SET PROBLEM | Go through the data below. List every line that holds the word "picture".

Scene script records |

- - - - - - -

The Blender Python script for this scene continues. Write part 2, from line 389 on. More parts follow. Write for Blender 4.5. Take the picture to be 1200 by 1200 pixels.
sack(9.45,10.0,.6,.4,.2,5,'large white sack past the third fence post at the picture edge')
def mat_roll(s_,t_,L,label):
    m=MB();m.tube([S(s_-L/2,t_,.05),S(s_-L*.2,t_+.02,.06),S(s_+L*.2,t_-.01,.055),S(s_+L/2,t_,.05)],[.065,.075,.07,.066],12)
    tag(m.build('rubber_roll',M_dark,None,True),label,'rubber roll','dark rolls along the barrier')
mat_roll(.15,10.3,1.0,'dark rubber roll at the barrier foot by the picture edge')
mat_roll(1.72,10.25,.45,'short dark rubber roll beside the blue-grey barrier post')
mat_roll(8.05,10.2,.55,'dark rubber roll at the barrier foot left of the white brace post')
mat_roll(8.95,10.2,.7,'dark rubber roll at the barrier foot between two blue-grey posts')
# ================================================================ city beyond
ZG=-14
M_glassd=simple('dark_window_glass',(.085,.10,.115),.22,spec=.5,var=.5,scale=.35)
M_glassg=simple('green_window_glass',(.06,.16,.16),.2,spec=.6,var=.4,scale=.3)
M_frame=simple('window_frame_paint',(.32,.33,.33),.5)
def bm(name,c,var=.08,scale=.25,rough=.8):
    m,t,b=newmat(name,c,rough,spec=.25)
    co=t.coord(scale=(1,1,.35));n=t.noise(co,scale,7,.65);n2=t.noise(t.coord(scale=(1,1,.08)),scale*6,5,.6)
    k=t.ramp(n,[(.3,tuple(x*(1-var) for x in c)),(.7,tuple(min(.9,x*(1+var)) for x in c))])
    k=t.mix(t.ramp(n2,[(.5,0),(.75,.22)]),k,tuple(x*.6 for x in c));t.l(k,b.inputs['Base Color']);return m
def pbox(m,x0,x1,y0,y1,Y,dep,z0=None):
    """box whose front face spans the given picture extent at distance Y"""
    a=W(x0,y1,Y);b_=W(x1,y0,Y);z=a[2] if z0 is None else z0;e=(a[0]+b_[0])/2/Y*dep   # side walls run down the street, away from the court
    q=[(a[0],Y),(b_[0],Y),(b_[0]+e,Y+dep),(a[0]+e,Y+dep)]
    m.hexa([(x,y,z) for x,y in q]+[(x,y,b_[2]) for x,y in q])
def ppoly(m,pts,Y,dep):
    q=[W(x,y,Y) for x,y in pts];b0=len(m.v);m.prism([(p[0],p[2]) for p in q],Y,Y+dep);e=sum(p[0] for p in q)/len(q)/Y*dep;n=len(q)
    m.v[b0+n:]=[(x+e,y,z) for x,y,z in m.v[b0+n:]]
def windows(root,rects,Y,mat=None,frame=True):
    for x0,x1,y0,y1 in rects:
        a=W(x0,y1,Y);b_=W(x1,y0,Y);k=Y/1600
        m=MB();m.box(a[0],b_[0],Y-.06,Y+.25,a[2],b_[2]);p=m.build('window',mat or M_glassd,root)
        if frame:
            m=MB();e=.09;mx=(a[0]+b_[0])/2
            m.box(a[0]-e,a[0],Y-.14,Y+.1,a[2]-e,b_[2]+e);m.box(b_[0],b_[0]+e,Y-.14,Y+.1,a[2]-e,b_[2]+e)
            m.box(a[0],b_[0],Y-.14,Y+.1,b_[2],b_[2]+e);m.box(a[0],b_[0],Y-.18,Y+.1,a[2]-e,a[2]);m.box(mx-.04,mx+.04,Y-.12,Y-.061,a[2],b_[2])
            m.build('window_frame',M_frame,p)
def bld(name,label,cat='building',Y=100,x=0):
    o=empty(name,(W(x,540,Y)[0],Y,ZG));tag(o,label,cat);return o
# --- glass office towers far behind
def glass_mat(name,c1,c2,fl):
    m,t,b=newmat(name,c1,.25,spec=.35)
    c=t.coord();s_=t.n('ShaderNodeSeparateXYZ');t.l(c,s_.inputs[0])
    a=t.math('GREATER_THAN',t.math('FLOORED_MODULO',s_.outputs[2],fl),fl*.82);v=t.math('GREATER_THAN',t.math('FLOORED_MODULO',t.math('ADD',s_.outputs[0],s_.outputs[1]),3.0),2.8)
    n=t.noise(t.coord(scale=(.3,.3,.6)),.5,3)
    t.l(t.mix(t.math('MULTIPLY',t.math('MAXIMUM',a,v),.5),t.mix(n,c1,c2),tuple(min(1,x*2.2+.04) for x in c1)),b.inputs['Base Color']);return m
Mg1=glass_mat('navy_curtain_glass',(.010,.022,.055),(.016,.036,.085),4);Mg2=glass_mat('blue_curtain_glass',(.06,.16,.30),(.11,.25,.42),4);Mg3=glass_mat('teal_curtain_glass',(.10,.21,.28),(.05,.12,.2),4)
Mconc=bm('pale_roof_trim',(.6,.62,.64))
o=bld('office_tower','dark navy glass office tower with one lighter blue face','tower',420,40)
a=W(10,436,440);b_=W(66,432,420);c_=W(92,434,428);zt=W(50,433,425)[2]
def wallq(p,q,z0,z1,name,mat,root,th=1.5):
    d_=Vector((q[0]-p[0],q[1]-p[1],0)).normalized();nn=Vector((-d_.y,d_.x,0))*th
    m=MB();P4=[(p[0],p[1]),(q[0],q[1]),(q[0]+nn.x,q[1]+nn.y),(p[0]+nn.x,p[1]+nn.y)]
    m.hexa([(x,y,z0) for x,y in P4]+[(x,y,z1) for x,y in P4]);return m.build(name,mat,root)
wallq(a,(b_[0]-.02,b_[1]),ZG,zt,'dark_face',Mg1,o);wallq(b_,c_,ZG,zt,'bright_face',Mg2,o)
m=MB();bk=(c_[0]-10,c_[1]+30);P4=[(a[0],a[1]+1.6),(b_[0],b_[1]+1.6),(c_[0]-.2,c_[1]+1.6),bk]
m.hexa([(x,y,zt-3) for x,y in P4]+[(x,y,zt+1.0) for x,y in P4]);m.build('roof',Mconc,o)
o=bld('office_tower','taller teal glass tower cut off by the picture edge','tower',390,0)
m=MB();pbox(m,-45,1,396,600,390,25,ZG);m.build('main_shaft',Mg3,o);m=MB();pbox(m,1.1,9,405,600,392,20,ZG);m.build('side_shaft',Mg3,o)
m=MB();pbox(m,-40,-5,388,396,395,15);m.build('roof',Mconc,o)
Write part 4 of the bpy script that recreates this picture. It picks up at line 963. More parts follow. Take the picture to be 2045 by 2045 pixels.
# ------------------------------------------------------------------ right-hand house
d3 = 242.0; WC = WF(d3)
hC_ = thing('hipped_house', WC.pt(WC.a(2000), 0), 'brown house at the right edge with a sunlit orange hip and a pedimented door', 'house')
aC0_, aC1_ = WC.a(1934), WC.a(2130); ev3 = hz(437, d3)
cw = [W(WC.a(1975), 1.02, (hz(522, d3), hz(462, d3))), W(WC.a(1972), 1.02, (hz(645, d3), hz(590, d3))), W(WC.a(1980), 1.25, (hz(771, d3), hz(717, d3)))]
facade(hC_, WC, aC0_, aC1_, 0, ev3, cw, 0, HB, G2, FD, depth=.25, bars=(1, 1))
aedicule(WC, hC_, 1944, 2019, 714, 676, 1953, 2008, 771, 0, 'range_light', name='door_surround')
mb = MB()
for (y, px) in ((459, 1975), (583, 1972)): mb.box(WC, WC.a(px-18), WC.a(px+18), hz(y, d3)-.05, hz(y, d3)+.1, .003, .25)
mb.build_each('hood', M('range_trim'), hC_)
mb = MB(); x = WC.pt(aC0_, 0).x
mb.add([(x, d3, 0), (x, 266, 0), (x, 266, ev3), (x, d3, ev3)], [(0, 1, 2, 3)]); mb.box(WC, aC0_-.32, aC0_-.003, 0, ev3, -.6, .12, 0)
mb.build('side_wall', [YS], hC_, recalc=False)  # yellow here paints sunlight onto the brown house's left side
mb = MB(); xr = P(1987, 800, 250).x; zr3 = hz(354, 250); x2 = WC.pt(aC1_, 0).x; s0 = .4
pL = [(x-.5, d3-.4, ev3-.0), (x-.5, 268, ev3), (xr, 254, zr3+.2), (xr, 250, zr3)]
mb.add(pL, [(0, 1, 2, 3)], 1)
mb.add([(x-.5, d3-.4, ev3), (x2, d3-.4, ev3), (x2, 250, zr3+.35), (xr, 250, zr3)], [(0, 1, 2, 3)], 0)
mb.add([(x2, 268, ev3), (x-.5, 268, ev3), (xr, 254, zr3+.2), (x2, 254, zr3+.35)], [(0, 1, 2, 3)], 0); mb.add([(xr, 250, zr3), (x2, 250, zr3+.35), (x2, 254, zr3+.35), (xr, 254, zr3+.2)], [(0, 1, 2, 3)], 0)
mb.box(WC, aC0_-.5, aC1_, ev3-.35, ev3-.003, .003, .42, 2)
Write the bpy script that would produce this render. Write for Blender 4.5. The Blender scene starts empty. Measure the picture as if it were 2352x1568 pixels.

- - - - - - -

WORKED ANSWER |
The Blender Python script for this scene continues. Write part 2, from line 389 on. More parts follow. Write for Blender 4.5. Take the picture to be 1200 by 1200 pixels.
sack(9.45,10.0,.6,.4,.2,5,'large white sack past the third fence post at the picture edge')
mat_roll(.15,10.3,1.0,'dark rubber roll at the barrier foot by the picture edge')
    """box whose front face spans the given picture extent at distance Y"""
o=bld('office_tower','taller teal glass tower cut off by the picture edge','tower',390,0)
Write part 4 of the bpy script that recreates this picture. It picks up at line 963. More parts follow. Take the picture to be 2045 by 2045 pixels.
Write the bpy script that would produce this render. Write for Blender 4.5. The Blender scene starts empty. Measure the picture as if it were 2352x1568 pixels.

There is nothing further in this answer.